> **WHAT TO DO**
Repeat verbatim only the lines from the opening of the material below through the one that contains "1.8288), (0, 0, 0, 1)))".

> **RECORDED INFORMATION**
----------

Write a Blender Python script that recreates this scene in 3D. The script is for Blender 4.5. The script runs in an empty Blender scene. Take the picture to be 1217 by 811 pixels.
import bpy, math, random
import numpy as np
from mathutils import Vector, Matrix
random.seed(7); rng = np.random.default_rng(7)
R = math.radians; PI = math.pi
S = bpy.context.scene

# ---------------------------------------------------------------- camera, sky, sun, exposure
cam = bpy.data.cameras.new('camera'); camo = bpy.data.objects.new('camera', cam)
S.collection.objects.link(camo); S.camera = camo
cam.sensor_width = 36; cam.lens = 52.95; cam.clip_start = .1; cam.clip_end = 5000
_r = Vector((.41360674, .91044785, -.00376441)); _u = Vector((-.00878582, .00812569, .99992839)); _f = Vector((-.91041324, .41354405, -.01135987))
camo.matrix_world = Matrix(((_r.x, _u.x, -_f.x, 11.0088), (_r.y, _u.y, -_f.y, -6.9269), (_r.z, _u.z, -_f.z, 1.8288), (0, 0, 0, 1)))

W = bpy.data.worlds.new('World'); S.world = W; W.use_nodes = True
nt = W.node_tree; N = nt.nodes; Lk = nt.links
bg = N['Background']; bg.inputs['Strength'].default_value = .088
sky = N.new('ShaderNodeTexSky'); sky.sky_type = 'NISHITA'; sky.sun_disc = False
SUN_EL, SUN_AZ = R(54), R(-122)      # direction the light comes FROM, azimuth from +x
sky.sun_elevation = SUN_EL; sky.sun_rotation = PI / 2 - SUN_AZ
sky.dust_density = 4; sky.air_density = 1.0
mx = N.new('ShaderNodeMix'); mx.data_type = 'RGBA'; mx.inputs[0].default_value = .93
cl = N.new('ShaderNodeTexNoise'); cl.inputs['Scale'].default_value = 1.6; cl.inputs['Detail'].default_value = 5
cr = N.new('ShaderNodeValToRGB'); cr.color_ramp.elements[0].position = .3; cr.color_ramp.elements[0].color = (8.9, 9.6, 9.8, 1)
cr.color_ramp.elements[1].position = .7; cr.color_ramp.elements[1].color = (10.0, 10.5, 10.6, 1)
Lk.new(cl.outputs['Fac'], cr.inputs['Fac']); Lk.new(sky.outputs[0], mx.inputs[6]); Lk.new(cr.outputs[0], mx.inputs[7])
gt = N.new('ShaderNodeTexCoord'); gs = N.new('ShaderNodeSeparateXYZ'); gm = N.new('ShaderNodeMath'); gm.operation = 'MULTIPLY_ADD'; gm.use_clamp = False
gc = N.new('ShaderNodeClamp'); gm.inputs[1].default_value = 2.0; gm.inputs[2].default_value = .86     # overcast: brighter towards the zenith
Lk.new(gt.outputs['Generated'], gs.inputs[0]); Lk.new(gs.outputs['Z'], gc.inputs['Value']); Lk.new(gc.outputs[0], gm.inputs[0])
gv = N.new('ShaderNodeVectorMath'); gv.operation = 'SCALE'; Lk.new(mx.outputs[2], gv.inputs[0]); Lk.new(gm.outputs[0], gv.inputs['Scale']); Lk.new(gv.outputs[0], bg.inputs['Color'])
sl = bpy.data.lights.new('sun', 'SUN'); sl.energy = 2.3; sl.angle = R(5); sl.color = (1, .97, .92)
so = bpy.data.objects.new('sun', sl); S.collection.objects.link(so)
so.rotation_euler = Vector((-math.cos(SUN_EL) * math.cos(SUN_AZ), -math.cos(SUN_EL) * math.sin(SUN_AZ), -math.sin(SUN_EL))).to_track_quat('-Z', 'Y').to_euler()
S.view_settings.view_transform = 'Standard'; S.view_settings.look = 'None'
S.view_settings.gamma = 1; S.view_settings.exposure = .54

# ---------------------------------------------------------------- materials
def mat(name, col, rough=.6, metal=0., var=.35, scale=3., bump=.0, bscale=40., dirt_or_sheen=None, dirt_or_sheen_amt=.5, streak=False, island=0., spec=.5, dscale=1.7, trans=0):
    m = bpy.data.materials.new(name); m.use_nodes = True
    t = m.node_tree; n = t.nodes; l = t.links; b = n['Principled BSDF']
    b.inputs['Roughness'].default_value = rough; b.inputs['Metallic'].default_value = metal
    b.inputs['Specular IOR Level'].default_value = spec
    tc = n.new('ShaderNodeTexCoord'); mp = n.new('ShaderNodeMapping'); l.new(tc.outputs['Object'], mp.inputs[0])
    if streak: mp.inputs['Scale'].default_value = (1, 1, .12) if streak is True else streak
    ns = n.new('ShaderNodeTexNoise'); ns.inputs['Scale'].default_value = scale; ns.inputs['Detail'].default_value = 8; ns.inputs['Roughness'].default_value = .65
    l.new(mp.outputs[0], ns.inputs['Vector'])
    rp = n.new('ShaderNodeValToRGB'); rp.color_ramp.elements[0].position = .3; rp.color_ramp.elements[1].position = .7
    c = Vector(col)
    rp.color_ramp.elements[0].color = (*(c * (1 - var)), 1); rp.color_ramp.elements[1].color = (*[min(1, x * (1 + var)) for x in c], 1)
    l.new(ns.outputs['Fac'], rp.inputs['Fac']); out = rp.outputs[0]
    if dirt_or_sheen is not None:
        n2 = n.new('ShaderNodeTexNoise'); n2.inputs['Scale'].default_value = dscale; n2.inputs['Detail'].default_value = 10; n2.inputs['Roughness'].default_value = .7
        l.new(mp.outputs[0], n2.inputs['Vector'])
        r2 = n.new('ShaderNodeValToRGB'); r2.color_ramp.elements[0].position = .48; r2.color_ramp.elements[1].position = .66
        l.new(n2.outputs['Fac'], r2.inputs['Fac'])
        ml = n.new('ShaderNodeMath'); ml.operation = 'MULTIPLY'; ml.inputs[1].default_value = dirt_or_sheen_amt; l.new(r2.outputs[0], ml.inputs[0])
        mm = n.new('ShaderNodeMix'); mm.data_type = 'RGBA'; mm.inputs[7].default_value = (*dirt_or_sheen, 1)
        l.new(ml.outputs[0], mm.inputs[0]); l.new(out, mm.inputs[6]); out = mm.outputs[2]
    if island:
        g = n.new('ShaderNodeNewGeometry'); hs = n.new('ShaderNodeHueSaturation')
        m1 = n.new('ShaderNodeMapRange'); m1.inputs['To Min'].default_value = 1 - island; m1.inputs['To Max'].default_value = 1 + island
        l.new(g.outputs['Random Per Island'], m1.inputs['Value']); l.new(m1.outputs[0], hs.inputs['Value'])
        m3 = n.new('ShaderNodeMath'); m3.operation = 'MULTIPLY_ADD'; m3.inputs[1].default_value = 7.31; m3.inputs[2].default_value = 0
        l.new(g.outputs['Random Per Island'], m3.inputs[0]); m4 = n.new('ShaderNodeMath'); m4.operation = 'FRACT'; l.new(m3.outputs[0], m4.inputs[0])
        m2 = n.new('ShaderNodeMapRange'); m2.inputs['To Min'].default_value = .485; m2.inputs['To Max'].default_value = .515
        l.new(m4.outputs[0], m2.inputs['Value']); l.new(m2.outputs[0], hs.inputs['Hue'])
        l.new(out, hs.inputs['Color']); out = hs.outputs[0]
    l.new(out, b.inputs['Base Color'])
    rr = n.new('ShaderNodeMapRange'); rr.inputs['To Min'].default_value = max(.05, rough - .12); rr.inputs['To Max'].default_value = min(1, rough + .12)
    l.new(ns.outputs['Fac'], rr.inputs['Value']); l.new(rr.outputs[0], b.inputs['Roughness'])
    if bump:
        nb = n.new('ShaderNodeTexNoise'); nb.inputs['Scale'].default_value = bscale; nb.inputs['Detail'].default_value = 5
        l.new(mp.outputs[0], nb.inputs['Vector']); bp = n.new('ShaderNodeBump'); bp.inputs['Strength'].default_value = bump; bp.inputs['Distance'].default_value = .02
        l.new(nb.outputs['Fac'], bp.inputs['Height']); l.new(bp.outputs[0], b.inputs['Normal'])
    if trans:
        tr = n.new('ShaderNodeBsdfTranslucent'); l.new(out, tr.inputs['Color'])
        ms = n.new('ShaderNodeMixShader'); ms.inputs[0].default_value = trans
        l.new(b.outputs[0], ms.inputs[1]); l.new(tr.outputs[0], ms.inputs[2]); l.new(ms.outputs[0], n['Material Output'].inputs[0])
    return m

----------

> **SOLUTION TO THIS PROBLEM**
Write a Blender Python script that recreates this scene in 3D. The script is for Blender 4.5. The script runs in an empty Blender scene. Take the picture to be 1217 by 811 pixels.
import bpy, math, random
import numpy as np
from mathutils import Vector, Matrix
random.seed(7); rng = np.random.default_rng(7)
R = math.radians; PI = math.pi
S = bpy.context.scene

# ---------------------------------------------------------------- camera, sky, sun, exposure
cam = bpy.data.cameras.new('camera'); camo = bpy.data.objects.new('camera', cam)
S.collection.objects.link(camo); S.camera = camo
cam.sensor_width = 36; cam.lens = 52.95; cam.clip_start = .1; cam.clip_end = 5000
_r = Vector((.41360674, .91044785, -.00376441)); _u = Vector((-.00878582, .00812569, .99992839)); _f = Vector((-.91041324, .41354405, -.01135987))
camo.matrix_world = Matrix(((_r.x, _u.x, -_f.x, 11.0088), (_r.y, _u.y, -_f.y, -6.9269), (_r.z, _u.z, -_f.z, 1.8288), (0, 0, 0, 1)))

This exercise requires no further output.